» JOB:
Copy out all of the data exactly as it appears.

┄┄┄┄┄┄┄┄┄┄┄┄┄┄┄┄┄┄┄┄

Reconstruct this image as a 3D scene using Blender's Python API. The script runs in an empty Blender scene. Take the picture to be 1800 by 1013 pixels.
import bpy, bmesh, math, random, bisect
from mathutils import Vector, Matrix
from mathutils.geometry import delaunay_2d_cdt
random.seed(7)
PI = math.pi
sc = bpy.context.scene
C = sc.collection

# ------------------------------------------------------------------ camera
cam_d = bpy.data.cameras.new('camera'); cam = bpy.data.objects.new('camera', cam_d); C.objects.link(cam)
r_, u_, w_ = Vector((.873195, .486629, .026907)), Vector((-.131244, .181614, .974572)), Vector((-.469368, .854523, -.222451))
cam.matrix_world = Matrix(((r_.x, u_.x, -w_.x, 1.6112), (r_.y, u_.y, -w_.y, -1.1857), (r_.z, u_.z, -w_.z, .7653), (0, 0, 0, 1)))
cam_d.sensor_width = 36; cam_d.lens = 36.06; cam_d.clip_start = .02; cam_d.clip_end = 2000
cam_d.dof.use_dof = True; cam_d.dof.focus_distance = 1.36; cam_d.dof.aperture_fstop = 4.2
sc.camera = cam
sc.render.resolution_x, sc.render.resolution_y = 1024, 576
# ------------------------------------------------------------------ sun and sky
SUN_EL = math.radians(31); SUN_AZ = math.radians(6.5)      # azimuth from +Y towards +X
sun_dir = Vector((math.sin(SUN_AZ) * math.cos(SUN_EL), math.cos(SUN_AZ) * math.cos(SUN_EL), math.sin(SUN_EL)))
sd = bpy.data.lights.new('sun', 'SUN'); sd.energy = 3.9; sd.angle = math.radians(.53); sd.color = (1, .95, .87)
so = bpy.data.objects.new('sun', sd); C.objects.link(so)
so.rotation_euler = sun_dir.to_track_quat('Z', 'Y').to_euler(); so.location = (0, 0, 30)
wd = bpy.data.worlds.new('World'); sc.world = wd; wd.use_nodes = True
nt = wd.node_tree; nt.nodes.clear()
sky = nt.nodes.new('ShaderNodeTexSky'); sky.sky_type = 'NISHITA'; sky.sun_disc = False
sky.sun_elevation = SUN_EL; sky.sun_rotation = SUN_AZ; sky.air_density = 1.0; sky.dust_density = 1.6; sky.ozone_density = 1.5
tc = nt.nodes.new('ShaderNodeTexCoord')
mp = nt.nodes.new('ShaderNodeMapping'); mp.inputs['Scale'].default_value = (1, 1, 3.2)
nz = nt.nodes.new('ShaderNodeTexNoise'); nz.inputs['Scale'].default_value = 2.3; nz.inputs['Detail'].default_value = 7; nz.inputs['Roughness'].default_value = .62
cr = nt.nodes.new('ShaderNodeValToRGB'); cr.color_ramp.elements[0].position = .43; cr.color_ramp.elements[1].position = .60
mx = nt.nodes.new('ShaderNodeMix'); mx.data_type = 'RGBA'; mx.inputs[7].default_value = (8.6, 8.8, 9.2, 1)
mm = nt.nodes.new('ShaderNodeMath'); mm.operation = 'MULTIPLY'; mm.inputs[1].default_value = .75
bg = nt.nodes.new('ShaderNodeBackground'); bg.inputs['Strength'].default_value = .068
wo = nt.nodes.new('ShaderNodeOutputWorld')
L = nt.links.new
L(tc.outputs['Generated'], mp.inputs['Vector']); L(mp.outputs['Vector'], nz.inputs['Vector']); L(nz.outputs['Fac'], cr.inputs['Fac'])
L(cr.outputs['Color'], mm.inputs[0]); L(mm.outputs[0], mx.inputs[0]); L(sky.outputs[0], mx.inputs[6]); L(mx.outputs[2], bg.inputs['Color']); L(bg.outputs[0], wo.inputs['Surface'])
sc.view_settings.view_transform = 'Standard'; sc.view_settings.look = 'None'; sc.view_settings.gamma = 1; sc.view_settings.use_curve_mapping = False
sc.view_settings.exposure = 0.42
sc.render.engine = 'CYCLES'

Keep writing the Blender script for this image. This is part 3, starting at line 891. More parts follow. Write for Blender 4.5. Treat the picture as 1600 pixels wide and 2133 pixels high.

┄┄┄┄┄┄┄┄┄┄┄┄┄┄┄┄┄┄┄┄

» ANSWER:
Reconstruct this image as a 3D scene using Blender's Python API. The script runs in an empty Blender scene. Take the picture to be 1800 by 1013 pixels.
import bpy, bmesh, math, random, bisect
from mathutils import Vector, Matrix
from mathutils.geometry import delaunay_2d_cdt
random.seed(7)
PI = math.pi
sc = bpy.context.scene
C = sc.collection

# ------------------------------------------------------------------ camera
cam_d = bpy.data.cameras.new('camera'); cam = bpy.data.objects.new('camera', cam_d); C.objects.link(cam)
r_, u_, w_ = Vector((.873195, .486629, .026907)), Vector((-.131244, .181614, .974572)), Vector((-.469368, .854523, -.222451))
cam.matrix_world = Matrix(((r_.x, u_.x, -w_.x, 1.6112), (r_.y, u_.y, -w_.y, -1.1857), (r_.z, u_.z, -w_.z, .7653), (0, 0, 0, 1)))
cam_d.sensor_width = 36; cam_d.lens = 36.06; cam_d.clip_start = .02; cam_d.clip_end = 2000
cam_d.dof.use_dof = True; cam_d.dof.focus_distance = 1.36; cam_d.dof.aperture_fstop = 4.2
sc.camera = cam
sc.render.resolution_x, sc.render.resolution_y = 1024, 576
# ------------------------------------------------------------------ sun and sky
SUN_EL = math.radians(31); SUN_AZ = math.radians(6.5)      # azimuth from +Y towards +X
sun_dir = Vector((math.sin(SUN_AZ) * math.cos(SUN_EL), math.cos(SUN_AZ) * math.cos(SUN_EL), math.sin(SUN_EL)))
sd = bpy.data.lights.new('sun', 'SUN'); sd.energy = 3.9; sd.angle = math.radians(.53); sd.color = (1, .95, .87)
so = bpy.data.objects.new('sun', sd); C.objects.link(so)
so.rotation_euler = sun_dir.to_track_quat('Z', 'Y').to_euler(); so.location = (0, 0, 30)
wd = bpy.data.worlds.new('World'); sc.world = wd; wd.use_nodes = True
nt = wd.node_tree; nt.nodes.clear()
sky = nt.nodes.new('ShaderNodeTexSky'); sky.sky_type = 'NISHITA'; sky.sun_disc = False
sky.sun_elevation = SUN_EL; sky.sun_rotation = SUN_AZ; sky.air_density = 1.0; sky.dust_density = 1.6; sky.ozone_density = 1.5
tc = nt.nodes.new('ShaderNodeTexCoord')
mp = nt.nodes.new('ShaderNodeMapping'); mp.inputs['Scale'].default_value = (1, 1, 3.2)
nz = nt.nodes.new('ShaderNodeTexNoise'); nz.inputs['Scale'].default_value = 2.3; nz.inputs['Detail'].default_value = 7; nz.inputs['Roughness'].default_value = .62
cr = nt.nodes.new('ShaderNodeValToRGB'); cr.color_ramp.elements[0].position = .43; cr.color_ramp.elements[1].position = .60
mx = nt.nodes.new('ShaderNodeMix'); mx.data_type = 'RGBA'; mx.inputs[7].default_value = (8.6, 8.8, 9.2, 1)
mm = nt.nodes.new('ShaderNodeMath'); mm.operation = 'MULTIPLY'; mm.inputs[1].default_value = .75
bg = nt.nodes.new('ShaderNodeBackground'); bg.inputs['Strength'].default_value = .068
wo = nt.nodes.new('ShaderNodeOutputWorld')
L = nt.links.new
L(tc.outputs['Generated'], mp.inputs['Vector']); L(mp.outputs['Vector'], nz.inputs['Vector']); L(nz.outputs['Fac'], cr.inputs['Fac'])
L(cr.outputs['Color'], mm.inputs[0]); L(mm.outputs[0], mx.inputs[0]); L(sky.outputs[0], mx.inputs[6]); L(mx.outputs[2], bg.inputs['Color']); L(bg.outputs[0], wo.inputs['Surface'])
sc.view_settings.view_transform = 'Standard'; sc.view_settings.look = 'None'; sc.view_settings.gamma = 1; sc.view_settings.use_curve_mapping = False
sc.view_settings.exposure = 0.42
sc.render.engine = 'CYCLES'

Keep writing the Blender script for this image. This is part 3, starting at line 891. More parts follow. Write for Blender 4.5. Treat the picture as 1600 pixels wide and 2133 pixels high.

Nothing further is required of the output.